Terence Donovan: Strokes of the Soul

Terence Donovan abstract work in storage
ABSTRACT 21 acrylic on paper
NUMBER 12 acrylic on paper
LUNCH IN PASADENA, 1991 oil on canvas
ABSTRACT 08 acrylic on paper
PICTURE NUMBER 122, 1990 acrylic on paper
CHUSHIN 51, 1991 acrylic on canvas
ABSTRACT 03 acrylic on paper



‘The experiments in colour have only just begun. It is an odd thing that when you neither drink alcohol or take drugs, the power of colour and shape seem to have a metaphysical intensity that only pure unchemical excitement can bring’.

All in storage, packed away in a warehouse in Battersea for the last twenty years, these paintings are now coming to light for the first time since Terence Donovan’s death in 1996. It is perhaps fitting that his private body of paintings, alongside works on paper and the covering of his studio floor, are returning to the site of the gallery, 72 New Kings Road, where Terence once co-owned a kitchen and homeware shop called the Merchant Chandler.
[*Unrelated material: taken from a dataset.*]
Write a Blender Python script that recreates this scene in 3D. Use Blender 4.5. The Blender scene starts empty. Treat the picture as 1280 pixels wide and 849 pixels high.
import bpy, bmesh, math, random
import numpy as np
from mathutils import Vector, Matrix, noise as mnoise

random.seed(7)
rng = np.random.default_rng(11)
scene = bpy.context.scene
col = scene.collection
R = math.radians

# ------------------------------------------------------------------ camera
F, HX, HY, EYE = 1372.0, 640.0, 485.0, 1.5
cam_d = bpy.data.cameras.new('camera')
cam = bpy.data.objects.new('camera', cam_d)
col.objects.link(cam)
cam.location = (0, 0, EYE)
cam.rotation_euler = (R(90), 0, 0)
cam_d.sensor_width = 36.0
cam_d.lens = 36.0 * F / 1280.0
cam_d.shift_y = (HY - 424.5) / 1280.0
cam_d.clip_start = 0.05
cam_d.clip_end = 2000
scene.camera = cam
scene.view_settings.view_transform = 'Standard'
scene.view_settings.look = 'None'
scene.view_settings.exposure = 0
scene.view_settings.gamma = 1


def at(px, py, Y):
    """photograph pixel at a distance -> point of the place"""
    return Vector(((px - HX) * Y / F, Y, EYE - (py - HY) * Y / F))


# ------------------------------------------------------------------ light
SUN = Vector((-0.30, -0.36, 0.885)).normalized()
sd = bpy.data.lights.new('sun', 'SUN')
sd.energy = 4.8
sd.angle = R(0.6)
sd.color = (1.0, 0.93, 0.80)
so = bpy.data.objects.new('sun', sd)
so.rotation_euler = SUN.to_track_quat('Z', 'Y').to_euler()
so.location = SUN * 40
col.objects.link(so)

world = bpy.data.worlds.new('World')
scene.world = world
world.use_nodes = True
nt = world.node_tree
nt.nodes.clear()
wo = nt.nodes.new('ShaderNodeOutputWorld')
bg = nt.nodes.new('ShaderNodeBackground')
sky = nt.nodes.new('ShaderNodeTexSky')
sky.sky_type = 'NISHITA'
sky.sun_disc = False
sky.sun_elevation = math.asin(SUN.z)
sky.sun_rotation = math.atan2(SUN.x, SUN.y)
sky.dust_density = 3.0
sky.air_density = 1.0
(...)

This is an exhibition that celebrates a lesser known and perhaps more intensely private and sensitive side of Terence Donovan. A man who was a committed Buddhist and a black belt in judo, who each evening after work would head to the Budokwai, his judo club in London.

Although always busy with his photographic assignments and film direction, Donovan found time to explore other forms of artistic expression. While photography was both Donovan’s job and passion, and judo, a physical practice of his Buddhist mindset, another passion that began to take hold was his painting. It was during the course of the 1980s that Donovan started to visit his art studio in Chiswick at the weekends, often meeting up with his friend Peter Blake to ‘talk shop’. He describes the moment he started to paint: ‘There was a moment when I started to be intrigued by the random yet controlled shapes of water on stone. I began to rearrange a pool of water on the stone floor of our kitchen after an accident with fluid. The process of rearranging became fascinating and mysterious and oddly satisfying. It was a point of outstanding excitement when I first tried the process with dense black ink and paper.’

Predominantly abstract, sometimes geometric, but mainly featuring organic, colour arrangements, these paintings contrast beautifully with his calligraphic, monochromatic ink and acrylic works on paper. His semi-calligraphic works seem to embody his fascination with Japanese culture. He went on to hold a successful exhibition in London between October and November 1990 at the Albemarle Gallery. He was quoted in the Art Monthly at the time as saying ‘I used to get really annoyed with Hockney when he said that photography was a one-eyed medium, but since I’ve been doing these paintings, I think I know what he means.’